Who would’ve thought I’d be longing for Monday to turn up lol
@Floater, I don't have a big argument with you, at all.
There's Sprott and then there's Sprott, and then there's Sprott.
1. There's Eric Sprott, who no longer is associated with Sprott Asset Management.
2. There's Sprott Asset management who do a bunch of things and have a variety of funds, some of which are actively managed, and Steve Todoruk is part of that. The things he says are very positive for GGP but as far as I can see there is no example of them having put their money where their mouth is.
3. There's the Sprott ETFs. That's where the GGP investment lies, and Sprott AM set the rules, and administers them but, unless they are lying in their documents, there is no human judgment used in that administration.
A. If anyone says Steve Todoruk is saying positive things about GGP, great.
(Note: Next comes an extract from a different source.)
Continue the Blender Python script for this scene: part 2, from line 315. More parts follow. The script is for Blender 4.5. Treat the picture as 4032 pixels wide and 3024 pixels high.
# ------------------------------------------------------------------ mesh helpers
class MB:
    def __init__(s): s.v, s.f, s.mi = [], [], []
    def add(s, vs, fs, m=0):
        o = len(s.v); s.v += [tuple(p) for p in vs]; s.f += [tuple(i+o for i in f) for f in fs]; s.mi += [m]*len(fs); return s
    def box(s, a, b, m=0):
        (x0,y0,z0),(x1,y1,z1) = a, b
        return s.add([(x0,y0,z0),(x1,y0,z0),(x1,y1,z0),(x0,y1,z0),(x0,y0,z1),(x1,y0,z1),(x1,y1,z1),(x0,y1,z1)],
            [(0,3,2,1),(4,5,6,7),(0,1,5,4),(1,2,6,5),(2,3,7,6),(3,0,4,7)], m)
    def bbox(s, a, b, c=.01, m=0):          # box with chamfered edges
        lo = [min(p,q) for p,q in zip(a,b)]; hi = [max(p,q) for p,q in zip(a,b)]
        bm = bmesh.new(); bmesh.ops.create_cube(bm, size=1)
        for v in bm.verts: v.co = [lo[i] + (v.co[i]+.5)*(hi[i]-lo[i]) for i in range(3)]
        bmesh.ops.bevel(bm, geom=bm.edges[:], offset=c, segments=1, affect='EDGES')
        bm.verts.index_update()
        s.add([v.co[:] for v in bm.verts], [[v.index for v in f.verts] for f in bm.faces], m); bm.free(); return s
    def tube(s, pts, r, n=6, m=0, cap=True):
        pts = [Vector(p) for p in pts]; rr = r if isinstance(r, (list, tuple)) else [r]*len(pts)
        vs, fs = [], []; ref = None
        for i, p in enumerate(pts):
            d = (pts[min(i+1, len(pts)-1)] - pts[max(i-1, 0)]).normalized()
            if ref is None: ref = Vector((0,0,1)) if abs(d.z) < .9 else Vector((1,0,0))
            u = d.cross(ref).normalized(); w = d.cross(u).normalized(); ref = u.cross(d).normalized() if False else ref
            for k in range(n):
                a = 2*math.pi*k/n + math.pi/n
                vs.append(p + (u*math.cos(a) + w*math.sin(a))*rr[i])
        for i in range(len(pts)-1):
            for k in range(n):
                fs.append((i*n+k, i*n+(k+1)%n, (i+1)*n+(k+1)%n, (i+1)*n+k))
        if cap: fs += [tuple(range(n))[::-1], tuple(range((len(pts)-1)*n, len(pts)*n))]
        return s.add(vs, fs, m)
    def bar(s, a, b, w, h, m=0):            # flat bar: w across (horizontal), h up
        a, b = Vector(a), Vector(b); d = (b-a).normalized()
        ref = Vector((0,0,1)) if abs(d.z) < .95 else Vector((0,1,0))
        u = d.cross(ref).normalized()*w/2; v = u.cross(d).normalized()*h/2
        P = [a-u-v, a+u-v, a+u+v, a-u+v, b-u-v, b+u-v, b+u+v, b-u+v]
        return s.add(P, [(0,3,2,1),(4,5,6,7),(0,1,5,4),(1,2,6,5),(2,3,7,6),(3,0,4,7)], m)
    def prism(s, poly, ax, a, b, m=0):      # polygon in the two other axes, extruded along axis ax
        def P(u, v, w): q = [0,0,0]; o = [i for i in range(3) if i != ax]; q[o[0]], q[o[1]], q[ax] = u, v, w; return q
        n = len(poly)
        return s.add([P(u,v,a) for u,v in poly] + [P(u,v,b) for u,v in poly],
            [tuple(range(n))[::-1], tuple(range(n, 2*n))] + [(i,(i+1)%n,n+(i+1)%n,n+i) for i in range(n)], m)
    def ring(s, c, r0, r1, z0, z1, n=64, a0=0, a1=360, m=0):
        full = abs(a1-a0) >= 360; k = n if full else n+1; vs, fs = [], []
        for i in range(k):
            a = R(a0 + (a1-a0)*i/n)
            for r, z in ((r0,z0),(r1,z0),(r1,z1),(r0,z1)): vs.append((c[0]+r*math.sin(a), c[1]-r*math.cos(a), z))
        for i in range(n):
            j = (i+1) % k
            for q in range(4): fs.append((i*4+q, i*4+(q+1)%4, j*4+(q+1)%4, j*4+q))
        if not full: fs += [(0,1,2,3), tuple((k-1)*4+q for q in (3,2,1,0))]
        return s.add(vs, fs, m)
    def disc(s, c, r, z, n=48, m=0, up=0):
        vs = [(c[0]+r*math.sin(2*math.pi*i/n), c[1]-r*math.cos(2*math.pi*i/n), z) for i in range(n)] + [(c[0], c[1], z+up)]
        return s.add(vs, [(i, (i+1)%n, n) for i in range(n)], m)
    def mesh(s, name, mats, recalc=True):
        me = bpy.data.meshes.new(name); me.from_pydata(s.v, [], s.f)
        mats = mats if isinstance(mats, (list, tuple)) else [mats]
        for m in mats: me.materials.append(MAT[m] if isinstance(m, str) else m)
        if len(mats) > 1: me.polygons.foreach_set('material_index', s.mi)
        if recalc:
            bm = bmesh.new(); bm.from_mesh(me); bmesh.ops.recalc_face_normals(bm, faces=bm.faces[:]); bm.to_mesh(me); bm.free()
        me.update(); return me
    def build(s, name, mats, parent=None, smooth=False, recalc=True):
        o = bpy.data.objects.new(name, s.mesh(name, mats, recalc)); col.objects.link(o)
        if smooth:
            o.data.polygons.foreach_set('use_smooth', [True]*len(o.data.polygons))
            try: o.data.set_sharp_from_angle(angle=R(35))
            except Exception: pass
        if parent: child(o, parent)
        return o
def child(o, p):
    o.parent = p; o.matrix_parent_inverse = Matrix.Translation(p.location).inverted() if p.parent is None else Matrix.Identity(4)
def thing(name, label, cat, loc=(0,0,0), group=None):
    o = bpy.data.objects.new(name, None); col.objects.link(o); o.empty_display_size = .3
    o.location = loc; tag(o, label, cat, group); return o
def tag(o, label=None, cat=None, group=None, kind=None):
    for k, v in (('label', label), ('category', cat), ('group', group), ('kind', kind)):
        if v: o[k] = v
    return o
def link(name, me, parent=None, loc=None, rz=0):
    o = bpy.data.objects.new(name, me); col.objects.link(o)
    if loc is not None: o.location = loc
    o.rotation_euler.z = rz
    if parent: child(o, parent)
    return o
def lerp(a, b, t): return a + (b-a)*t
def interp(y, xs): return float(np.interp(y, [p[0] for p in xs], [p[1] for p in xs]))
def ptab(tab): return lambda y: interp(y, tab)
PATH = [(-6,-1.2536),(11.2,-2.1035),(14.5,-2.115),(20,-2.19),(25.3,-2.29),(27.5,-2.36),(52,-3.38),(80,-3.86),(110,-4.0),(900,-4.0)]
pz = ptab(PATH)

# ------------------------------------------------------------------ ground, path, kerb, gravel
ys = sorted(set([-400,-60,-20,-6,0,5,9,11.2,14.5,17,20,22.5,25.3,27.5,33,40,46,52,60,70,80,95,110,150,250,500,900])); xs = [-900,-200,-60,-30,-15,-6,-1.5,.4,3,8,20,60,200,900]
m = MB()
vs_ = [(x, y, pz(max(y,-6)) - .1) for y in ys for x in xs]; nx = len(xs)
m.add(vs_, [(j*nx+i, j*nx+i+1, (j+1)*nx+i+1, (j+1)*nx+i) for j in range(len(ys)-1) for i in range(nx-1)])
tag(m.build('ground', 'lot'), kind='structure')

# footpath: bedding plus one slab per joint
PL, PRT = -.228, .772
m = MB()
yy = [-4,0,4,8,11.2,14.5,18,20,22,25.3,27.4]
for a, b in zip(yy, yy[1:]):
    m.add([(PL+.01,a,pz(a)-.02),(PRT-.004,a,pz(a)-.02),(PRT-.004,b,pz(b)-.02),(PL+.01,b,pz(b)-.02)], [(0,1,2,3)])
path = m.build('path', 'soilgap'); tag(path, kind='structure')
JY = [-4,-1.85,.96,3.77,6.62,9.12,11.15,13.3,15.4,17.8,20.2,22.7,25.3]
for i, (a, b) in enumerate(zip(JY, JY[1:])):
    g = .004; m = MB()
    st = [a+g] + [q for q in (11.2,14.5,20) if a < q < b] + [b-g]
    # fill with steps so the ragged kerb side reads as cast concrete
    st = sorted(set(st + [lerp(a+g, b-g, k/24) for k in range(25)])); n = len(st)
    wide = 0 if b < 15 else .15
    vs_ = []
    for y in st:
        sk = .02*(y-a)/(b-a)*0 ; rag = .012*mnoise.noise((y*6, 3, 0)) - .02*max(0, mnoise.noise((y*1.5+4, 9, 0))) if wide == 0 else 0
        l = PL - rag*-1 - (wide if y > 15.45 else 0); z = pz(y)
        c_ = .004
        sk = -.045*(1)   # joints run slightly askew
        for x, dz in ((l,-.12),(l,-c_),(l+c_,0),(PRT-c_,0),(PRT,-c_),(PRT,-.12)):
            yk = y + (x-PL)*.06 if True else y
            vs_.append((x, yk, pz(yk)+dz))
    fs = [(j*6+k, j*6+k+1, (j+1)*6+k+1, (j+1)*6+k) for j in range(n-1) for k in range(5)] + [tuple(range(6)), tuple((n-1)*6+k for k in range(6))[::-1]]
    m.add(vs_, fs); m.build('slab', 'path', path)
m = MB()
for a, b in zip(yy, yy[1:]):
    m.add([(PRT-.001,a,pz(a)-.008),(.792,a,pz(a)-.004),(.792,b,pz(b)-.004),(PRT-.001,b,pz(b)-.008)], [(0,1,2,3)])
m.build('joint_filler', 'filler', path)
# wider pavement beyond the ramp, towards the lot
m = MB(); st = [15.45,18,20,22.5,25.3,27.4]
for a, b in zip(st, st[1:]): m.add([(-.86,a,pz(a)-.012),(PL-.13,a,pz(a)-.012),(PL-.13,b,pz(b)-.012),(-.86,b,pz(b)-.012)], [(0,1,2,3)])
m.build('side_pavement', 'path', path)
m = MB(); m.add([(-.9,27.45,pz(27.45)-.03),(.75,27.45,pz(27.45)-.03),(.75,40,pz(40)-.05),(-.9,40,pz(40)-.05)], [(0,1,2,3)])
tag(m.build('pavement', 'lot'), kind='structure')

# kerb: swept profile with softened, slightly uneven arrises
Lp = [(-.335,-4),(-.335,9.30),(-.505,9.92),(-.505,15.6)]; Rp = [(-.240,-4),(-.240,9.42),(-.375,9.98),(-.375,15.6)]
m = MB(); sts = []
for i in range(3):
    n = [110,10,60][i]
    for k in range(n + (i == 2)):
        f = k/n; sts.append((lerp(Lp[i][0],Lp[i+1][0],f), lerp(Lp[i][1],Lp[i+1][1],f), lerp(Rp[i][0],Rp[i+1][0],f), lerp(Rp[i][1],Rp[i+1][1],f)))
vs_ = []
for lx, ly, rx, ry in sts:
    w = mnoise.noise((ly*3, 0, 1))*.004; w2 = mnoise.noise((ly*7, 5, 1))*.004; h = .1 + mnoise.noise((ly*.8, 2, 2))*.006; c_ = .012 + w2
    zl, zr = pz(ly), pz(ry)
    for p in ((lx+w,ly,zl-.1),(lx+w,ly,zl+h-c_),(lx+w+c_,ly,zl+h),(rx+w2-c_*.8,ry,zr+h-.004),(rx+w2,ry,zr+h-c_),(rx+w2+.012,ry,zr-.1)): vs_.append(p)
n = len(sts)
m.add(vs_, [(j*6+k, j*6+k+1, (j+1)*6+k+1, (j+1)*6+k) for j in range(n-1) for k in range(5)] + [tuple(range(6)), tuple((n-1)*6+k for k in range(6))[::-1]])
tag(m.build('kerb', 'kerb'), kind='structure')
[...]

It's a good (if minor) indicator, but DYOR.
B. If anyone is saying, "Sprott bought shares in GGP, that's evidence this is a good investment," they are making a mistake. I'd hate to see someone invest on that basis, so I hate to see someone make the argument -- they might convince someone to invest on that basis.
I need to go get some sleep so I can argue with myself, LOL. Best of luck to you.
TmT, I do not doubt the information but if you watch the whole video, then IMHO Steve Todoruk gives quote a good impression that a human touch can be involved in their decisions also:- https://m.youtube.com/watch?v=vPHn0fufIqY
Maybe I'm looking at it the wrong way.
@AM90, Ok, you forced me to do the maths. I believe you are correct. I believe GGP is likely to enter the index on 18 September. I have not checked the index rules on weightings or how quickly the GDXJ ETF rebalances when the index changes. The Sprott ETF weights SP momentum heavily, I don't know if the GDXJ does or not. And the Sprott ETF is quite a bit larger than GDXJ, so it may not have the same impact as Sprott had.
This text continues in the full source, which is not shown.